Two years ago, a series of lawsuits targeted Subway, claiming that the fast food giant's "Footlong" sandwiches were not always a full foot long. The suits, which were eventually combined into one big class action lawsuit, represent customers who purchased 6-inch or Footlong sandwiches anytime between January 1, 2003, and October 2, 2015. The plaintiffs claim that Subway was marketing Footlong sandwiches "as being 12 inches when they are not in fact 12 inches." The six-inchers allegedly didn't always measure up either.

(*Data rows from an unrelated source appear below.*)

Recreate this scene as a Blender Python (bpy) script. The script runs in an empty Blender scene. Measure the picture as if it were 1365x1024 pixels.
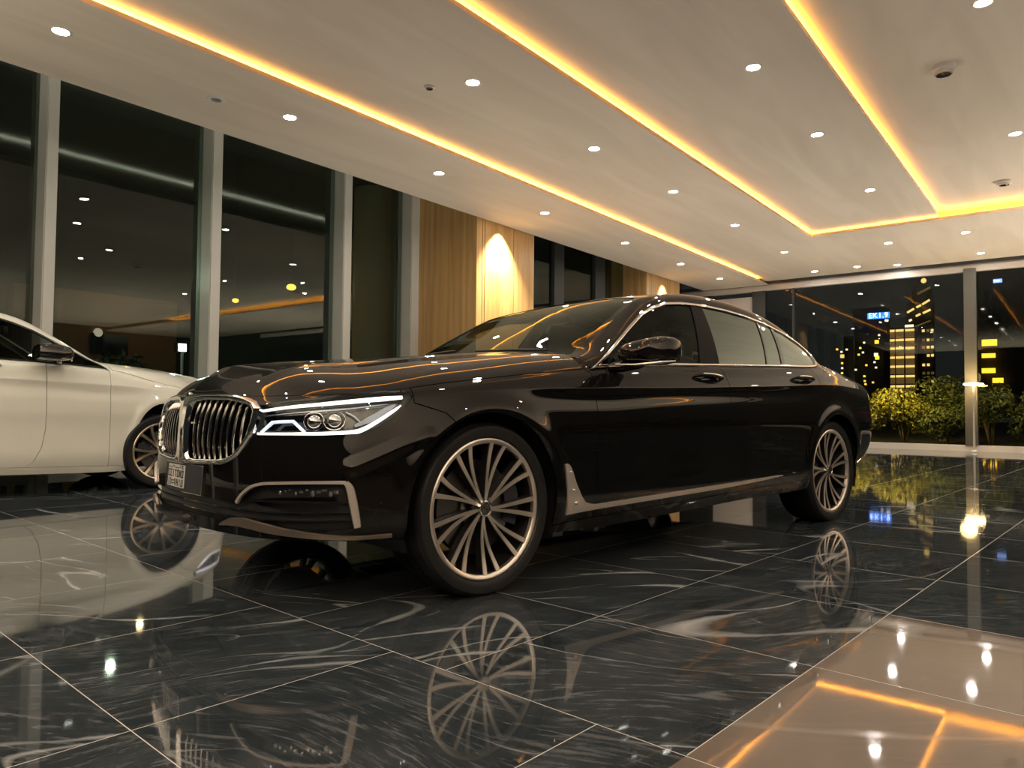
import bpy, bmesh, math, random
import numpy as np
from mathutils import Vector, Matrix, Euler
random.seed(7); np.random.seed(7)
C = bpy.context.scene.collection
PI = math.pi

# ================================================================= helpers
def tag(o, label=None, cat=None, group=None, kind=None):
    if label: o['label'] = label
    if cat: o['category'] = cat
    if group: o['group'] = group
    if kind: o['kind'] = kind
    return o
def empty(name, loc, rz=0, parent=None):
    o = bpy.data.objects.new(name, None); C.objects.link(o)
    o.location = loc; o.rotation_euler = (0, 0, rz); o.empty_display_size = .2
    if parent: o.parent = parent
    return o
class MB:
    def __init__(s): s.v = []; s.f = []; s.m = []
    def add(s, vs, fs, mi=0):
        b = len(s.v); s.v += [tuple(map(float, p)) for p in vs]
        s.f += [tuple(b+i for i in f) for f in fs]; s.m += [mi]*len(fs); return s
    def box(s, c, d, rz=0, mi=0):
        x, y, z = d[0]/2, d[1]/2, d[2]/2; ca, sa = math.cos(rz), math.sin(rz)
        vs = [(c[0]+a*x*ca-b*y*sa, c[1]+a*x*sa+b*y*ca, c[2]+e*z) for e in (-1, 1) for a, b in ((-1, -1), (1, -1), (1, 1), (-1, 1))]
        return s.add(vs, [(3, 2, 1, 0), (4, 5, 6, 7), (0, 1, 5, 4), (1, 2, 6, 5), (2, 3, 7, 6), (3, 0, 4, 7)], mi)
    def bar(s, p0, p1, w, h, up=(0, 0, 1), mi=0, taper=1.0):
        p0, p1 = Vector(p0), Vector(p1); d = (p1-p0).normalized(); sd = d.cross(Vector(up)).normalized(); u = sd.cross(d)
        vs = []
        for p, k in ((p0, 1), (p1, taper)):
            for a, b in ((-1, -1), (1, -1), (1, 1), (-1, 1)): vs.append(p+sd*(a*w/2*k)+u*(b*h/2*k))
        return s.add(vs, [(3, 2, 1, 0), (4, 5, 6, 7), (0, 1, 5, 4), (1, 2, 6, 5), (2, 3, 7, 6), (3, 0, 4, 7)], mi)
    def tube(s, pts, r, n=10, mi=0, caps=True):
        pts = [Vector(p) for p in pts]; m = len(pts); rr = r if hasattr(r, '__len__') else [r]*m
        t0 = (pts[1]-pts[0]).normalized(); a = t0.orthogonal().normalized(); vs = []
        for i, p in enumerate(pts):
            t = (pts[min(i+1, m-1)]-pts[max(i-1, 0)]).normalized()
            a = (a-t*a.dot(t)).normalized(); b = t.cross(a)
            vs += [p+(a*math.cos(2*PI*k/n)+b*math.sin(2*PI*k/n))*rr[i] for k in range(n)]
        fs = [(i*n+k, i*n+(k+1) % n, (i+1)*n+(k+1) % n, (i+1)*n+k) for i in range(m-1) for k in range(n)]
        if caps: fs += [tuple(range(n-1, -1, -1)), tuple((m-1)*n+k for k in range(n))]
        return s.add(vs, fs, mi)
    def lathe(s, prof, n=48, axis='z', c=(0, 0, 0), mi=0, close=False):
        """prof: (radius, height) pairs"""
        vs = []
        for r, h in prof:
            for k in range(n):
                a = 2*PI*k/n; p, q = r*math.cos(a), r*math.sin(a)
                vs.append((c[0]+p, c[1]+q, c[2]+h) if axis == 'z' else (c[0]+p, c[1]+h, c[2]-q))
        m = len(prof); L = m if close else m-1
        fs = [(i*n+k, i*n+(k+1) % n, ((i+1) % m)*n+(k+1) % n, ((i+1) % m)*n+k) for i in range(L) for k in range(n)]
        return s.add(vs, fs, mi)
    def grid(s, A, mi=0, flip=False):
        A = np.asarray(A, float); a, b = A.shape[:2]; i, j = np.meshgrid(np.arange(a-1), np.arange(b-1), indexing='ij')
        k = (i*b+j).ravel(); q = np.stack([k, k+b, k+b+1, k+1], 1)
        if flip: q = q[:, ::-1]
        return s.add(A.reshape(-1, 3), q.tolist(), mi)
    def prism(s, poly, y0, y1, mi=0):
        """poly: (x, z) outline extruded along y"""
        n = len(poly); vs = [(x, y0, z) for x, z in poly]+[(x, y1, z) for x, z in poly]
        return s.add(vs, [tuple(range(n)), tuple(range(2*n-1, n-1, -1))]+[(k, k+n, (k+1) % n+n, (k+1) % n) for k in range(n)], mi)
    def ball(s, c, r, nu=20, nv=12, e=1.0, mi=0):
        """(super)ellipsoid; r is a triple"""
        sg = lambda t: math.copysign(abs(t)**e, t); vs = []
        for j in range(nv+1):
            th = -PI/2+PI*j/nv
            for i in range(nu):
                ph = 2*PI*i/nu
                vs.append((c[0]+r[0]*sg(math.cos(th))*sg(math.cos(ph)), c[1]+r[1]*sg(math.cos(th))*sg(math.sin(ph)), c[2]+r[2]*sg(math.sin(th))))
        fs = [(j*nu+i, j*nu+(i+1) % nu, (j+1)*nu+(i+1) % nu, (j+1)*nu+i) for j in range(nv) for i in range(nu)]
        return s.add(vs, fs, mi)
    def build(s, name, mats, parent=None, smooth=40, loc=None, bevel=0, fixn=True):
        me = bpy.data.meshes.new(name); me.from_pydata(s.v, [], s.f)
        for m in (mats if isinstance(mats, (list, tuple)) else [mats]): me.materials.append(m)
        if any(s.m): me.polygons.foreach_set('material_index', s.m)
        if fixn or bevel:
            bm = bmesh.new(); bm.from_mesh(me)
            bmesh.ops.remove_doubles(bm, verts=bm.verts, dist=1e-6)
            if fixn: bmesh.ops.recalc_face_normals(bm, faces=bm.faces)
            if bevel:
                ed = [e for e in bm.edges if len(e.link_faces) == 2 and e.calc_face_angle(0) > .6]
                bmesh.ops.bevel(bm, geom=ed, offset=bevel, segments=2, profile=.6, affect='EDGES', clamp_overlap=True)
            bm.to_mesh(me); bm.free()
        if smooth:
            me.polygons.foreach_set('use_smooth', [True]*len(me.polygons)); me.set_sharp_from_angle(angle=math.radians(smooth))
        o = bpy.data.objects.new(name, me); C.objects.link(o)
        if loc: o.location = loc
        if parent: o.parent = parent
        return o

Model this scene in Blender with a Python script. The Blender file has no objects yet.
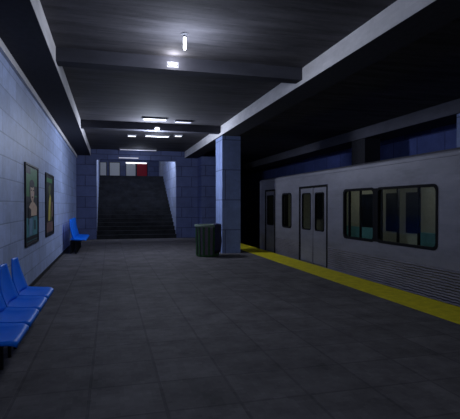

After working on a settlement for a couple of years (gotta love lawyers!), the parties agreed to some key changes and awards on Monday. The court found that none of the marketing practices by Subway franchises were "improper or unlawful." Yet in the settlement Subway agreed to pay up to $525,000 in attorneys fees, and it agreed to employ and enforce "quality control measures to ensure that operators are complying with the rules," according to the industry publication Nation's Restaurant News. Subway restaurants will now be required to measure bread, so that Footlong and 6-inch sandwiches will indeed be at least 12 inches and 6 inches, respectively.

It was originally estimated that Subway's shorter-than-advertised sandwiches meant that each customer was being shortchanged roughly 45¢, according to lawyers, at least one of whom hired a private investigator to visit 14 Subway locations and collect evidence. In the recent settlement, however, the plaintiffs receive no monetary awards. Instead, they'll have to be content with the reassurance that the next time they purchase a Footlong sandwich it will be a full foot long.

The absence of cash payments to misled customers shouldn't necessarily be viewed as a loss to consumers. "Class actions are to correct mass wrongs that involve small damages," Stephen DeNittis, a N.J. attorney representing plaintiffs in the Subway suit, said to the Philadelphia Inquirer in 2013. "It's not about the money."